--- STATED GOAL ---
Quote each line of the material verbatim, without the pictures.

________________________

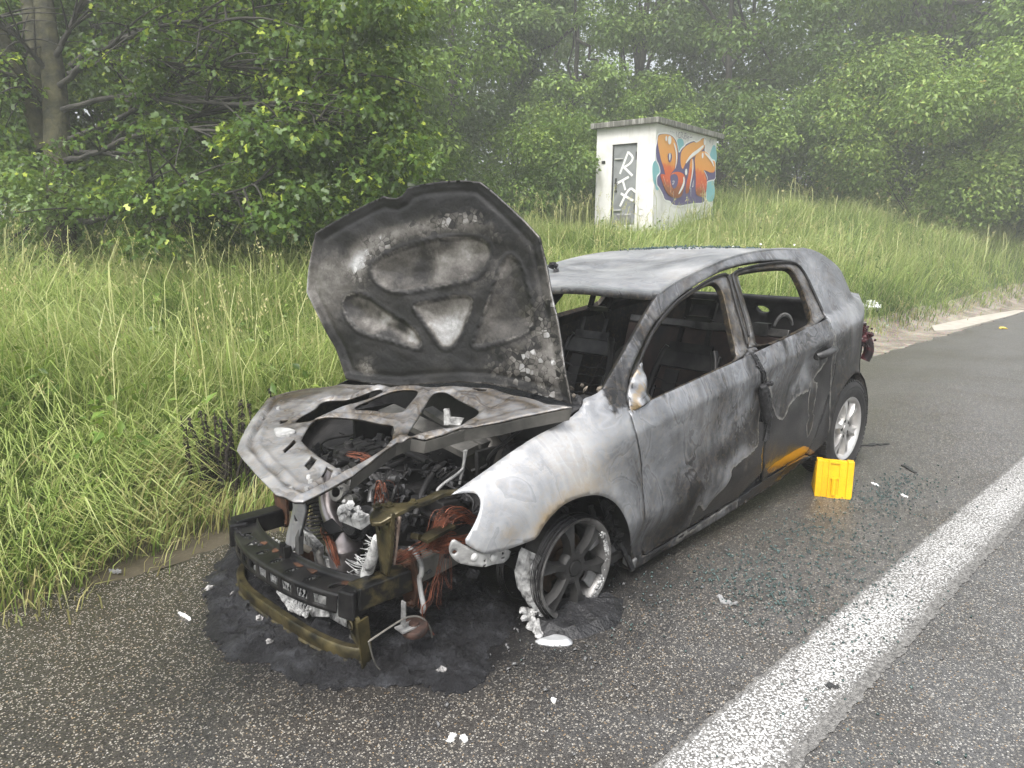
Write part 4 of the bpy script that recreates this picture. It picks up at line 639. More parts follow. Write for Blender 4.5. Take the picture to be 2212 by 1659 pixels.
def skin_burn_glints(u, v):
    P = np.stack([u, v], 1); d = pdist(P, skin); a = .10+.09*vnoise(P, 12, 3, 2.2)+.07*np.exp(-((u+.66)/.35)**2-((v-.40)/.3)**2)
    s_ = [sdist(P, chaikin(q, 1)) for q in reg]
    a = a+.33*ss(-.004, .02, s_[0])*(.75+.5*vnoise(P, 14, 2, 2.5))+.42*ss(-.004, .02, s_[1])*ss(.50, .22, v)+.10*ss(-.004, .02, s_[1])+.42*ss(-.004, .025, s_[2])*(.7+.6*vnoise(P, 8, 3, 4.))+.18*ss(-.004, .02, s_[3])
    for q in s_: a = a-.10*np.exp(-((q+.010)/.007)**2)
    band = np.exp(-((s_[0]+.075)/.055)**2)*ss(.40, .55, v)*ss(-1.35, -1.1, u)*ss(-.28, -.5, u); a = a+.42*band
    a = a+.38*ss(.25, .0, np.hypot(u+1.28, v-.42)-.05)*(s_[2] < 0)
    a = a+.26*np.exp(-((u+.12)/.07)**2)*ss(.75, .5, v)+.34*np.exp(-((u+.20)/.16)**2-((v-.13)/.09)**2)+.4*np.exp(-((u+1.04)/.05)**2-((v-.055)/.03)**2)
    a = a+.40*np.exp(-(d/.006)**2)-.06*ss(.06, .0, d)-.22*ss(.66, .78, v)+.05*vnoise(P, 9, 3, 4.)
    for k, q in enumerate(s_): a = a+(.22 if k != 3 else .30)*np.exp(-((q+.001)/.005)**2)*ss(-.1, .35, vnoise(P, 90+k, 2, 2.5))  # thin highlights painted along the edges of the pressed shapes
    fm = np.exp(-((u+.13)/.09)**2)*ss(.8, .55, v)+np.exp(-((u+.22)/.2)**2-((v-.12)/.1)**2)+.8*band+.5*np.exp(-((u+1.02)/.1)**2-((v-.06)/.06)**2)
    a = a-.45*np.exp(-((u+.865)/.035)**2-((v-.262)/.028)**2)
    return np.stack([np.clip(a, 0, .95), np.clip(fm, 0, 1), 0*u], 1)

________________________

--- FINAL RESULT ---
Write part 4 of the bpy script that recreates this picture. It picks up at line 639. More parts follow. Write for Blender 4.5. Take the picture to be 2212 by 1659 pixels.
def skin_burn_glints(u, v):
    P = np.stack([u, v], 1); d = pdist(P, skin); a = .10+.09*vnoise(P, 12, 3, 2.2)+.07*np.exp(-((u+.66)/.35)**2-((v-.40)/.3)**2)
    s_ = [sdist(P, chaikin(q, 1)) for q in reg]
    a = a+.33*ss(-.004, .02, s_[0])*(.75+.5*vnoise(P, 14, 2, 2.5))+.42*ss(-.004, .02, s_[1])*ss(.50, .22, v)+.10*ss(-.004, .02, s_[1])+.42*ss(-.004, .025, s_[2])*(.7+.6*vnoise(P, 8, 3, 4.))+.18*ss(-.004, .02, s_[3])
    for q in s_: a = a-.10*np.exp(-((q+.010)/.007)**2)
    band = np.exp(-((s_[0]+.075)/.055)**2)*ss(.40, .55, v)*ss(-1.35, -1.1, u)*ss(-.28, -.5, u); a = a+.42*band
    a = a+.38*ss(.25, .0, np.hypot(u+1.28, v-.42)-.05)*(s_[2] < 0)
    a = a+.26*np.exp(-((u+.12)/.07)**2)*ss(.75, .5, v)+.34*np.exp(-((u+.20)/.16)**2-((v-.13)/.09)**2)+.4*np.exp(-((u+1.04)/.05)**2-((v-.055)/.03)**2)
    a = a+.40*np.exp(-(d/.006)**2)-.06*ss(.06, .0, d)-.22*ss(.66, .78, v)+.05*vnoise(P, 9, 3, 4.)
    for k, q in enumerate(s_): a = a+(.22 if k != 3 else .30)*np.exp(-((q+.001)/.005)**2)*ss(-.1, .35, vnoise(P, 90+k, 2, 2.5))  # thin highlights painted along the edges of the pressed shapes
    fm = np.exp(-((u+.13)/.09)**2)*ss(.8, .55, v)+np.exp(-((u+.22)/.2)**2-((v-.12)/.1)**2)+.8*band+.5*np.exp(-((u+1.02)/.1)**2-((v-.06)/.06)**2)
    a = a-.45*np.exp(-((u+.865)/.035)**2-((v-.262)/.028)**2)
    return np.stack([np.clip(a, 0, .95), np.clip(fm, 0, 1), 0*u], 1)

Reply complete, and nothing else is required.